** Start of RECORDED INFORMATION **

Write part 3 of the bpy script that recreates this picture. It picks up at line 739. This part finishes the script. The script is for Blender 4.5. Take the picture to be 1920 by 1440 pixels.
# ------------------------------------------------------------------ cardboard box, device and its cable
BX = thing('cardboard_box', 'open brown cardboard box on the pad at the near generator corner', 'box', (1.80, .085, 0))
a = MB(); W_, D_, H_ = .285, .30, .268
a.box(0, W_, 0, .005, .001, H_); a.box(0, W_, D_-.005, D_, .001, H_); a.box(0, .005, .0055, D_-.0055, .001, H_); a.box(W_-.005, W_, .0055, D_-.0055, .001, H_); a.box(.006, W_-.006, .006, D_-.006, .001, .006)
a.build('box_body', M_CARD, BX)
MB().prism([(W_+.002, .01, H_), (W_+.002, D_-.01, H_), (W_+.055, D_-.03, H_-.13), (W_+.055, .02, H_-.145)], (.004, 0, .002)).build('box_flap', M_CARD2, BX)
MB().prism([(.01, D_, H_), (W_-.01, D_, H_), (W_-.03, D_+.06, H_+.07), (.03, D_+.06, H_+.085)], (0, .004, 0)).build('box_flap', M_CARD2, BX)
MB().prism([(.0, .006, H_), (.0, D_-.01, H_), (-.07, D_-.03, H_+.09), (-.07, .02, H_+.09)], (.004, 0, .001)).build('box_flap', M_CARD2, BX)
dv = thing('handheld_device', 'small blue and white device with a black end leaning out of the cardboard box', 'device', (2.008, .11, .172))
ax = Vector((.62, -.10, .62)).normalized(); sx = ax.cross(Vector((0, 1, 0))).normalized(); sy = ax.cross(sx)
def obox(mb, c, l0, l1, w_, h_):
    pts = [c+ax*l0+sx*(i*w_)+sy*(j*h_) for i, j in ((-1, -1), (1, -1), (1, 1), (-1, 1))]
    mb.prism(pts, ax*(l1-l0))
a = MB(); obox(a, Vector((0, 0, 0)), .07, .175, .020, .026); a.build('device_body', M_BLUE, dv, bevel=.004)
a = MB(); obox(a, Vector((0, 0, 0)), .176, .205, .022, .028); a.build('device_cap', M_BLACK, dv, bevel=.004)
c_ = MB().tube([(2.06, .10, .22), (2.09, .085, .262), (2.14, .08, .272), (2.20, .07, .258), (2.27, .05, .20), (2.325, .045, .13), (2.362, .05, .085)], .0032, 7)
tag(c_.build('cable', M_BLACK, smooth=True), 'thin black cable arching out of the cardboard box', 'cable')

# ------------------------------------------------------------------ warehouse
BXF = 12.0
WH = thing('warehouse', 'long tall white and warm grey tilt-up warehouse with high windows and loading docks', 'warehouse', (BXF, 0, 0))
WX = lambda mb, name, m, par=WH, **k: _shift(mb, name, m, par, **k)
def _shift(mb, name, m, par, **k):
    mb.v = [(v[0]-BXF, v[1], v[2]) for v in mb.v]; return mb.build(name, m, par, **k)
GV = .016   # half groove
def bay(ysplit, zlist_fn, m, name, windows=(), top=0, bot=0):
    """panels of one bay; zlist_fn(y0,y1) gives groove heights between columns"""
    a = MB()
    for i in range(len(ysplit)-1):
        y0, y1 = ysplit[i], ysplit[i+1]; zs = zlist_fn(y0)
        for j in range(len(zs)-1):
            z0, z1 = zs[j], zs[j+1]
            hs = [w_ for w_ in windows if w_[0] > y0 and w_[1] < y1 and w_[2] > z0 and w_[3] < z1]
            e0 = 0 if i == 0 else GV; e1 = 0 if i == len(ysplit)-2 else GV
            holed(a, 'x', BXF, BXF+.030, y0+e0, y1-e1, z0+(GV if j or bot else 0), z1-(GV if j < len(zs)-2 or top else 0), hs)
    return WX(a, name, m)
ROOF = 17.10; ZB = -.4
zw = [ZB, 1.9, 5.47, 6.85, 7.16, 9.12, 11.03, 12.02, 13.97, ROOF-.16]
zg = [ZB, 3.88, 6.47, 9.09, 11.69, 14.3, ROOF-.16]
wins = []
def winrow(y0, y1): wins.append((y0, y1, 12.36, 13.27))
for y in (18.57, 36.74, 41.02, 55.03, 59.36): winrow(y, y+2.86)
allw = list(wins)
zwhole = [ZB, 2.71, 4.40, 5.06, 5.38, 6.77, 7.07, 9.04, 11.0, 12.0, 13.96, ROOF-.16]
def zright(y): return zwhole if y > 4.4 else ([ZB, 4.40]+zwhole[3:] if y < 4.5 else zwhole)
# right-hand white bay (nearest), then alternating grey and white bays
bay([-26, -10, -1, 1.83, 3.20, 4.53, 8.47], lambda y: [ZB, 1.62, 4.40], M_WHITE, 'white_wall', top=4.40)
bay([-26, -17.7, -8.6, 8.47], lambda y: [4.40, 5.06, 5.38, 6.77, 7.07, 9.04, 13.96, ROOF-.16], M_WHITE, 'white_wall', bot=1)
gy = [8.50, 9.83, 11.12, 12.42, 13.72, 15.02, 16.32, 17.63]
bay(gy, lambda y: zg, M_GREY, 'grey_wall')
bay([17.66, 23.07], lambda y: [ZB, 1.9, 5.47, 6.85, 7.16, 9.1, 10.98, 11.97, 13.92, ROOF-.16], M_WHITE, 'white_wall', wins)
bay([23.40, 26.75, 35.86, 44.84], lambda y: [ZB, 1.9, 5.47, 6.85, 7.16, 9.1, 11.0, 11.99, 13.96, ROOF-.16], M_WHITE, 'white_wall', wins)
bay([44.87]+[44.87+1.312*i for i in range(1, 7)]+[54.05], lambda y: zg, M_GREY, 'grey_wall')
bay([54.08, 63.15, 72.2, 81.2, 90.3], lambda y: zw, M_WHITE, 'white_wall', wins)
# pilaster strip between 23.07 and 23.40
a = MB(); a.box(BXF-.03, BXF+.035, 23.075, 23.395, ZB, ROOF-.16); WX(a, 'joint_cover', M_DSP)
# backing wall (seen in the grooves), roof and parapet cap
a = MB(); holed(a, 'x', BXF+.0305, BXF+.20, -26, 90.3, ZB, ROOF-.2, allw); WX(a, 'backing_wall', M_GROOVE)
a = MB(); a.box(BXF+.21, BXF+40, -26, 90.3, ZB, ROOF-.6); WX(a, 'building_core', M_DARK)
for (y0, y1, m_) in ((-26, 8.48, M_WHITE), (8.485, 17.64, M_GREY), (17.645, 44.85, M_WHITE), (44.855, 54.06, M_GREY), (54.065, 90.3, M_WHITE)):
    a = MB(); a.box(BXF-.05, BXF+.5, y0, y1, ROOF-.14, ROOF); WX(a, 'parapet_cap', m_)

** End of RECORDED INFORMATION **

### INSTRUCTIONS FOR THE TASK:
Nothing in the data may differ; print all of it exactly as written.

### FULL SOLUTION:
Write part 3 of the bpy script that recreates this picture. It picks up at line 739. This part finishes the script. The script is for Blender 4.5. Take the picture to be 1920 by 1440 pixels.
# ------------------------------------------------------------------ cardboard box, device and its cable
BX = thing('cardboard_box', 'open brown cardboard box on the pad at the near generator corner', 'box', (1.80, .085, 0))
a = MB(); W_, D_, H_ = .285, .30, .268
a.box(0, W_, 0, .005, .001, H_); a.box(0, W_, D_-.005, D_, .001, H_); a.box(0, .005, .0055, D_-.0055, .001, H_); a.box(W_-.005, W_, .0055, D_-.0055, .001, H_); a.box(.006, W_-.006, .006, D_-.006, .001, .006)
a.build('box_body', M_CARD, BX)
MB().prism([(W_+.002, .01, H_), (W_+.002, D_-.01, H_), (W_+.055, D_-.03, H_-.13), (W_+.055, .02, H_-.145)], (.004, 0, .002)).build('box_flap', M_CARD2, BX)
MB().prism([(.01, D_, H_), (W_-.01, D_, H_), (W_-.03, D_+.06, H_+.07), (.03, D_+.06, H_+.085)], (0, .004, 0)).build('box_flap', M_CARD2, BX)
MB().prism([(.0, .006, H_), (.0, D_-.01, H_), (-.07, D_-.03, H_+.09), (-.07, .02, H_+.09)], (.004, 0, .001)).build('box_flap', M_CARD2, BX)
dv = thing('handheld_device', 'small blue and white device with a black end leaning out of the cardboard box', 'device', (2.008, .11, .172))
ax = Vector((.62, -.10, .62)).normalized(); sx = ax.cross(Vector((0, 1, 0))).normalized(); sy = ax.cross(sx)
def obox(mb, c, l0, l1, w_, h_):
    pts = [c+ax*l0+sx*(i*w_)+sy*(j*h_) for i, j in ((-1, -1), (1, -1), (1, 1), (-1, 1))]
    mb.prism(pts, ax*(l1-l0))
a = MB(); obox(a, Vector((0, 0, 0)), .07, .175, .020, .026); a.build('device_body', M_BLUE, dv, bevel=.004)
a = MB(); obox(a, Vector((0, 0, 0)), .176, .205, .022, .028); a.build('device_cap', M_BLACK, dv, bevel=.004)
c_ = MB().tube([(2.06, .10, .22), (2.09, .085, .262), (2.14, .08, .272), (2.20, .07, .258), (2.27, .05, .20), (2.325, .045, .13), (2.362, .05, .085)], .0032, 7)
tag(c_.build('cable', M_BLACK, smooth=True), 'thin black cable arching out of the cardboard box', 'cable')

# ------------------------------------------------------------------ warehouse
BXF = 12.0
WH = thing('warehouse', 'long tall white and warm grey tilt-up warehouse with high windows and loading docks', 'warehouse', (BXF, 0, 0))
WX = lambda mb, name, m, par=WH, **k: _shift(mb, name, m, par, **k)
def _shift(mb, name, m, par, **k):
    mb.v = [(v[0]-BXF, v[1], v[2]) for v in mb.v]; return mb.build(name, m, par, **k)
GV = .016   # half groove
def bay(ysplit, zlist_fn, m, name, windows=(), top=0, bot=0):
    """panels of one bay; zlist_fn(y0,y1) gives groove heights between columns"""
    a = MB()
    for i in range(len(ysplit)-1):
        y0, y1 = ysplit[i], ysplit[i+1]; zs = zlist_fn(y0)
        for j in range(len(zs)-1):
            z0, z1 = zs[j], zs[j+1]
            hs = [w_ for w_ in windows if w_[0] > y0 and w_[1] < y1 and w_[2] > z0 and w_[3] < z1]
            e0 = 0 if i == 0 else GV; e1 = 0 if i == len(ysplit)-2 else GV
            holed(a, 'x', BXF, BXF+.030, y0+e0, y1-e1, z0+(GV if j or bot else 0), z1-(GV if j < len(zs)-2 or top else 0), hs)
    return WX(a, name, m)
ROOF = 17.10; ZB = -.4
zw = [ZB, 1.9, 5.47, 6.85, 7.16, 9.12, 11.03, 12.02, 13.97, ROOF-.16]
zg = [ZB, 3.88, 6.47, 9.09, 11.69, 14.3, ROOF-.16]
wins = []
def winrow(y0, y1): wins.append((y0, y1, 12.36, 13.27))
for y in (18.57, 36.74, 41.02, 55.03, 59.36): winrow(y, y+2.86)
allw = list(wins)
zwhole = [ZB, 2.71, 4.40, 5.06, 5.38, 6.77, 7.07, 9.04, 11.0, 12.0, 13.96, ROOF-.16]
def zright(y): return zwhole if y > 4.4 else ([ZB, 4.40]+zwhole[3:] if y < 4.5 else zwhole)
# right-hand white bay (nearest), then alternating grey and white bays
bay([-26, -10, -1, 1.83, 3.20, 4.53, 8.47], lambda y: [ZB, 1.62, 4.40], M_WHITE, 'white_wall', top=4.40)
bay([-26, -17.7, -8.6, 8.47], lambda y: [4.40, 5.06, 5.38, 6.77, 7.07, 9.04, 13.96, ROOF-.16], M_WHITE, 'white_wall', bot=1)
gy = [8.50, 9.83, 11.12, 12.42, 13.72, 15.02, 16.32, 17.63]
bay(gy, lambda y: zg, M_GREY, 'grey_wall')
bay([17.66, 23.07], lambda y: [ZB, 1.9, 5.47, 6.85, 7.16, 9.1, 10.98, 11.97, 13.92, ROOF-.16], M_WHITE, 'white_wall', wins)
bay([23.40, 26.75, 35.86, 44.84], lambda y: [ZB, 1.9, 5.47, 6.85, 7.16, 9.1, 11.0, 11.99, 13.96, ROOF-.16], M_WHITE, 'white_wall', wins)
bay([44.87]+[44.87+1.312*i for i in range(1, 7)]+[54.05], lambda y: zg, M_GREY, 'grey_wall')
bay([54.08, 63.15, 72.2, 81.2, 90.3], lambda y: zw, M_WHITE, 'white_wall', wins)
# pilaster strip between 23.07 and 23.40
a = MB(); a.box(BXF-.03, BXF+.035, 23.075, 23.395, ZB, ROOF-.16); WX(a, 'joint_cover', M_DSP)
# backing wall (seen in the grooves), roof and parapet cap
a = MB(); holed(a, 'x', BXF+.0305, BXF+.20, -26, 90.3, ZB, ROOF-.2, allw); WX(a, 'backing_wall', M_GROOVE)
a = MB(); a.box(BXF+.21, BXF+40, -26, 90.3, ZB, ROOF-.6); WX(a, 'building_core', M_DARK)
for (y0, y1, m_) in ((-26, 8.48, M_WHITE), (8.485, 17.64, M_GREY), (17.645, 44.85, M_WHITE), (44.855, 54.06, M_GREY), (54.065, 90.3, M_WHITE)):
    a = MB(); a.box(BXF-.05, BXF+.5, y0, y1, ROOF-.14, ROOF); WX(a, 'parapet_cap', m_)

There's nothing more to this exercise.